-- Begin DATASET EXTRACT --
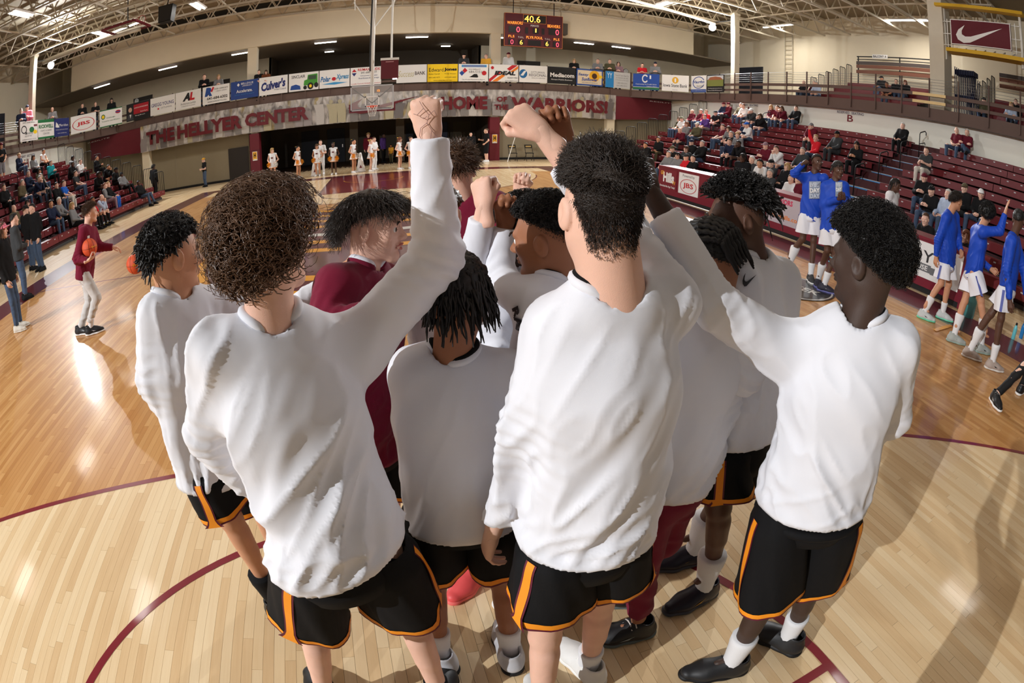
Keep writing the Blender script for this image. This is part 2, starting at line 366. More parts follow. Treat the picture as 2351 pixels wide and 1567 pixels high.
def sock(root, a, b, m, r=.043, name='sock'):
    a, b = np.array(a)-np.array(root.location), np.array(b)-np.array(root.location)
    P = [a+(b-a)*t for t in (0, .15, .3, .5, .7, .85, .97, 1)]; q = 1+.22*max(0., (np.linalg.norm(b-a)-.12)/.1); R = [r*.95, r*1.0, r*.99, r*(1+(q-1)*.4), r*(1+(q-1)*.75), r*1.04*q, r*1.05*q, r*.96*q]
    mb = MB().tube(P, R, 14); return mb.build(name, m, root, True)
def loft(rings):                # rings (m,n,3) -> closed tube surface, open ends
    m, n, _ = rings.shape; V = rings.reshape(-1, 3); i = np.arange(m-1)[:, None]*n; k = np.arange(n)[None, :]; k2 = (k+1) % n
    F = np.stack([(i+k), (i+k2), (i+n+k2), (i+n+k)], -1).reshape(-1, 4); return V, F
def dflt(J):
    J = {k: np.asarray(v, float) for k, v in J.items()}
    J.setdefault('pelvis', (J['hipL']+J['hipR'])/2); return J
def axes(J):
    R = nrm(J['shR']-J['shL']); U = nrm(J['neck']-J['pelvis']); F = nrm(np.cross(U, R)); return np.cross(F, U), F, U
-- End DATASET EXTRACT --
EXERCISE OBJECTIVE: All of the data above should be transcribed verbatim, with pictures omitted.

TASK OUTPUT:
Keep writing the Blender script for this image. This is part 2, starting at line 366. More parts follow. Treat the picture as 2351 pixels wide and 1567 pixels high.
def sock(root, a, b, m, r=.043, name='sock'):
    a, b = np.array(a)-np.array(root.location), np.array(b)-np.array(root.location)
    P = [a+(b-a)*t for t in (0, .15, .3, .5, .7, .85, .97, 1)]; q = 1+.22*max(0., (np.linalg.norm(b-a)-.12)/.1); R = [r*.95, r*1.0, r*.99, r*(1+(q-1)*.4), r*(1+(q-1)*.75), r*1.04*q, r*1.05*q, r*.96*q]
    mb = MB().tube(P, R, 14); return mb.build(name, m, root, True)
def loft(rings):                # rings (m,n,3) -> closed tube surface, open ends
    m, n, _ = rings.shape; V = rings.reshape(-1, 3); i = np.arange(m-1)[:, None]*n; k = np.arange(n)[None, :]; k2 = (k+1) % n
    F = np.stack([(i+k), (i+k2), (i+n+k2), (i+n+k)], -1).reshape(-1, 4); return V, F
def dflt(J):
    J = {k: np.asarray(v, float) for k, v in J.items()}
    J.setdefault('pelvis', (J['hipL']+J['hipR'])/2); return J
def axes(J):
    R = nrm(J['shR']-J['shL']); U = nrm(J['neck']-J['pelvis']); F = nrm(np.cross(U, R)); return np.cross(F, U), F, U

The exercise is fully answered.